New York’s new junior Senator, Kristen Gillibrand, was just sworn in by Vice President Biden yesterday , but she’s already drawing a lot of criticism from all sides, especially in the area of immigration reform.

As the Drum Major Institute’s Cristina Jimenez notes:

[Gillibrand] co-sponsored the Secure America through Verification and Enforcement (SAVE) Act in 2007. The SAVE Act aimed at reducing the inflow of undocumented immigrants by increasing border security and internal enforcement and complete the fence along the border.

The ACLU also opposed the SAVE Act because it would have expanded the government’s E-Verify system, requiring every employer in the U.S. to verify the eligibility of every current and future employee — including citizens. It also would have encouraged discrimination by scaring employers away from hiring anyone with an accent or a foreign-sounding name. In addition,the system is riddled with errors, and would have cost more than $40 billion in tax and Social Security revenue over a 10-year period.

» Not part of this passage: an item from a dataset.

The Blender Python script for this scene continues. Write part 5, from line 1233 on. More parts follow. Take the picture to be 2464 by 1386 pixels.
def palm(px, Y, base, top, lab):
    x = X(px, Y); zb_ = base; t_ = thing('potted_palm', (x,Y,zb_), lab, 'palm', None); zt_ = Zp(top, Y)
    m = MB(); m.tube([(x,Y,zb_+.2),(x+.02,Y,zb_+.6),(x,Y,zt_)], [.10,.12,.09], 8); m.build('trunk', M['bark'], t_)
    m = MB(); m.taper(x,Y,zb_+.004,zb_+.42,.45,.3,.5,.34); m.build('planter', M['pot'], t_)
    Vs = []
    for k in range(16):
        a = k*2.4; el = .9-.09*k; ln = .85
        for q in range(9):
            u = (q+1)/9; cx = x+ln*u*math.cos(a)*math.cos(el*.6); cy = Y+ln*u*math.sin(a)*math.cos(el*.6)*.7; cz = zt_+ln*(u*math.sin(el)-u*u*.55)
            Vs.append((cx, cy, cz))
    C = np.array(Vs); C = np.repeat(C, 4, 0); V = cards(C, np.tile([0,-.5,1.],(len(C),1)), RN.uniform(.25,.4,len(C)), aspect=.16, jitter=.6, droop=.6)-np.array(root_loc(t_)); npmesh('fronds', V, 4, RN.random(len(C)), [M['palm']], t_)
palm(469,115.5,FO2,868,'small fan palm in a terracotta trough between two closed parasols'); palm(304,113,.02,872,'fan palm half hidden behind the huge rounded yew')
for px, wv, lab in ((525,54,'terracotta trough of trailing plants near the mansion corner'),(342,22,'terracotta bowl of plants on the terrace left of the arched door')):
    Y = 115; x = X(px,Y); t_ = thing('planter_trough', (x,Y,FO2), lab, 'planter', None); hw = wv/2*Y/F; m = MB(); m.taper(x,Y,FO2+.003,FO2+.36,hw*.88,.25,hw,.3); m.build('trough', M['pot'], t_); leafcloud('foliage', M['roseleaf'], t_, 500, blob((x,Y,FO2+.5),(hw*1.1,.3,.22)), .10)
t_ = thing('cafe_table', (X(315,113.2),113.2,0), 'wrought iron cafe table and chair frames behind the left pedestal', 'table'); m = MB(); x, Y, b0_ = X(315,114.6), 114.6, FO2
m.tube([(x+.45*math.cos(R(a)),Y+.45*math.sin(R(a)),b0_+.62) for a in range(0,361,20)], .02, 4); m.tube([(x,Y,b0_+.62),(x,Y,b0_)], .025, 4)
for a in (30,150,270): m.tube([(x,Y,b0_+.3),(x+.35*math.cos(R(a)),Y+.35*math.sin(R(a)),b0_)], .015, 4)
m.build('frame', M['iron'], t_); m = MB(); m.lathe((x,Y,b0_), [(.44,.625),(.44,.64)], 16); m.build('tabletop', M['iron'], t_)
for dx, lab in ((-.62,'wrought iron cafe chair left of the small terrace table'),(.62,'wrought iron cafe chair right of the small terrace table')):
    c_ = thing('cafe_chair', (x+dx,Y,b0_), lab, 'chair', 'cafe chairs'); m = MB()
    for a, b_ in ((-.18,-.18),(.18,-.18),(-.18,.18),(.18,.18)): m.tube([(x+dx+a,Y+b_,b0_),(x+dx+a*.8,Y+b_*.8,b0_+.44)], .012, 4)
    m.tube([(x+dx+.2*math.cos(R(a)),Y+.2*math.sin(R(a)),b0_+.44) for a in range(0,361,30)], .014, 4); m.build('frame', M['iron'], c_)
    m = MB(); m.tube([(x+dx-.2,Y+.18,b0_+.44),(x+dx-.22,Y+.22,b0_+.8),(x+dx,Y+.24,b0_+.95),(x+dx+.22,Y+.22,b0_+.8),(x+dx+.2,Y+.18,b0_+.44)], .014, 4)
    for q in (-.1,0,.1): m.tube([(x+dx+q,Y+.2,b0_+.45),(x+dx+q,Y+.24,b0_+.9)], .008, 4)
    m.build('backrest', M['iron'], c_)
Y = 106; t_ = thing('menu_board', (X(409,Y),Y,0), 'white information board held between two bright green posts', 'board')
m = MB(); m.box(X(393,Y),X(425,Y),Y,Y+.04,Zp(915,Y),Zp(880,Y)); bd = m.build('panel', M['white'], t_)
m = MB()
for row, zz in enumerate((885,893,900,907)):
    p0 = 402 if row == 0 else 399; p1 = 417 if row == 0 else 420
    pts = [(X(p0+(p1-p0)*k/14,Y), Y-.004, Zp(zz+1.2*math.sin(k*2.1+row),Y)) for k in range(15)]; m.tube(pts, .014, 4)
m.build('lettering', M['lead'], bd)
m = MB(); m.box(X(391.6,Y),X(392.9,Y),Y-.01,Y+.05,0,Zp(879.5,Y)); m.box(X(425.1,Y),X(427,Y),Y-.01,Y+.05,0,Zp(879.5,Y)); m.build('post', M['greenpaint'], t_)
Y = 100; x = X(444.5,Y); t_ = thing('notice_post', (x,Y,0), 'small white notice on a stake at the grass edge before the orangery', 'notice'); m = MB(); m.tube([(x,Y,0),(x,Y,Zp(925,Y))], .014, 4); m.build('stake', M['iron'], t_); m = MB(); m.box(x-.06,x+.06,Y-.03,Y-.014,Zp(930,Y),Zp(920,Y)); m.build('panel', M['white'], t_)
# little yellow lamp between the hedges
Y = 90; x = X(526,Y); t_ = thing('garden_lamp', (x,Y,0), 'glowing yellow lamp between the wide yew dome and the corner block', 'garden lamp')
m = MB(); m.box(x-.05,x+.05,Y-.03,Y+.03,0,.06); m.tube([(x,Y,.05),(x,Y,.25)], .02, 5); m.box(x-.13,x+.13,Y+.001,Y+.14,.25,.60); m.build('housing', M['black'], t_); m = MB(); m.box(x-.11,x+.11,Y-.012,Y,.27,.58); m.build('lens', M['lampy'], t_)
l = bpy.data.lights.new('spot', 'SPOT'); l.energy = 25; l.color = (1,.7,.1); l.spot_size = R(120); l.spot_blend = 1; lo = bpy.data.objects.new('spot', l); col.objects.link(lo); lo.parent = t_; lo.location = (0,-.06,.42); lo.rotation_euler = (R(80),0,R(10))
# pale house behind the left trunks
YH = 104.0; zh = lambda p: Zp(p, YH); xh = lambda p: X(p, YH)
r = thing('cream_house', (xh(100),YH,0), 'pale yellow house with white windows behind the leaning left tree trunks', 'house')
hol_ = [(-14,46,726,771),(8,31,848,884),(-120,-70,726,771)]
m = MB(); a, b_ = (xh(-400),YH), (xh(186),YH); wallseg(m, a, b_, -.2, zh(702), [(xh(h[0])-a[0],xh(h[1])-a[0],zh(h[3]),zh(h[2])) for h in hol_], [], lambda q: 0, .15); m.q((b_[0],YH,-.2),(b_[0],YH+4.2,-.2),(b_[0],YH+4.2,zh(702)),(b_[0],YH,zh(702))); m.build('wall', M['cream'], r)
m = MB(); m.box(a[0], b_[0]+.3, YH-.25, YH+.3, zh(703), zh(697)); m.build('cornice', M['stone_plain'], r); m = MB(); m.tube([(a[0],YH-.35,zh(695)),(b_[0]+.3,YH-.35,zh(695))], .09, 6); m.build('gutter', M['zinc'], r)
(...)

Gillibrand’s stance on immigration is also at odds with New York City Mayor Michael Bloomberg, who testified to the Senate in 2006:

“Although they broke the law by illegally crossing our borders … our city’s economy would be a shell of itself had they not, and it would collapse if they were deported,” he said. “The same holds true for the nation.”

The ACLU and New York Civil Liberties Union looks forward to working with Senator Gillibrand in her new position representing the entire state of New York. We’re hopeful that her positions on immigration policy, like her position on marriage for lesbian and gay couples, will evolve to recognize the values of all New York state residents.